Toyota took third place with Britain's Anthony Davidson, Frenchman Nicolas Lapierre and Swiss driver Sebastien Buemi.
Kristensen had been chasing a record 10th Le Mans victory after his triumph last year.
In what was a dramatic race, all seven factory LMP1 cars experienced problems.
In the second hour, a violent downpour caused two drivers to crash, which resulted in the safety car coming out for 40 minutes.
Many of the main contenders jostled for position in the first half of the race, but the second half was dominated by Audi and Porsche.
Pole-sitter Kazuki Nakajima's Toyota No 7 retired in the 15th hour while leading because of an electrical problem.
"It is heartbreaking," Nakajima told the Toyota Racing website. "Somehow I thought maybe we could make it this time and then this happens. That's Le Mans, and that's why we come here to take on the challenge. We will try again."
The No 1 Audi inherited top spot 16 hours into the race when its sister car was called into the garage with turbocharger issues.
With less than three hours remaining in the race, the leading Audi pitted with similar turbocharger problems.

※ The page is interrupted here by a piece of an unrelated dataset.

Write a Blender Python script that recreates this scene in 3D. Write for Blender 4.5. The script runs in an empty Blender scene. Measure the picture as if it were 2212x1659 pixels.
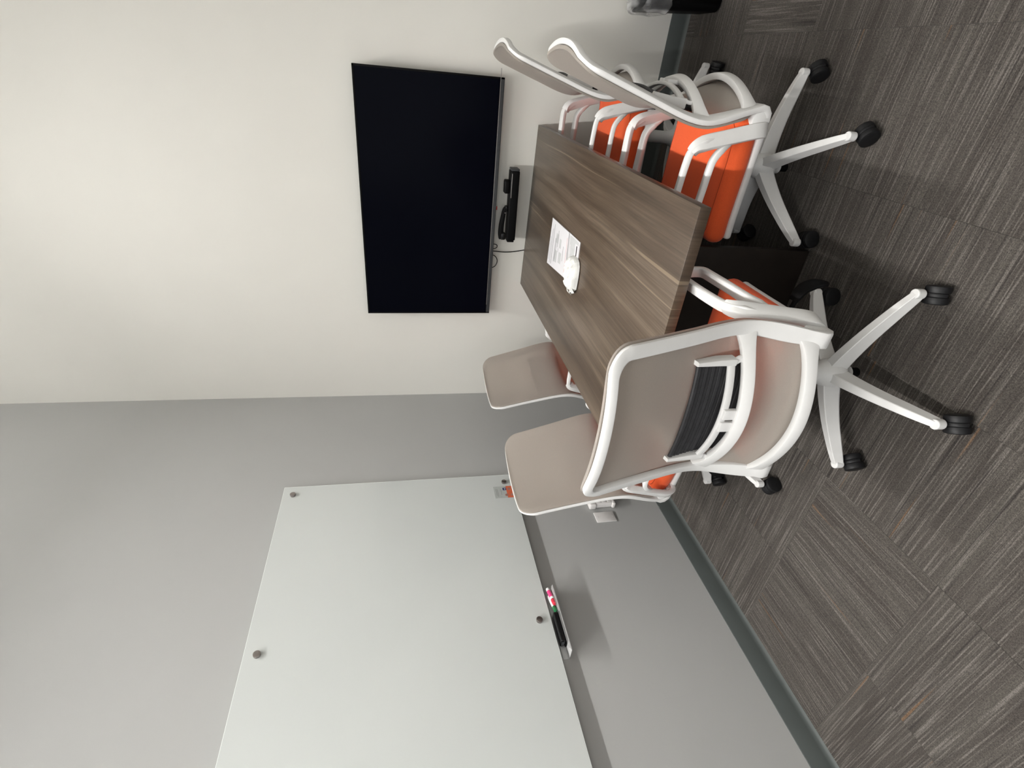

The 17 minutes lost in the process gifted the lead to the Porsche driven by Timo Bernhard, Brendon Hartley and former Formula One driver Mark Webber, who had completed a quadruple stint.
The Porsche, returning to Le Mans for the first time in 16 years, struggled to cope with the pace of Lotterer in the Audi as the trio regained the lead with two hours remaining and held on to claim their third victory in the world's most famous endurance race.
Porsche remains the most successful manufacturer with 16 Le Mans titles.
"We did like in 2011," Treluyer told Eurosport. "We stayed calm and attacked when we needed to. Andre [Lotterer] really put the pressure on Porsche at the right time."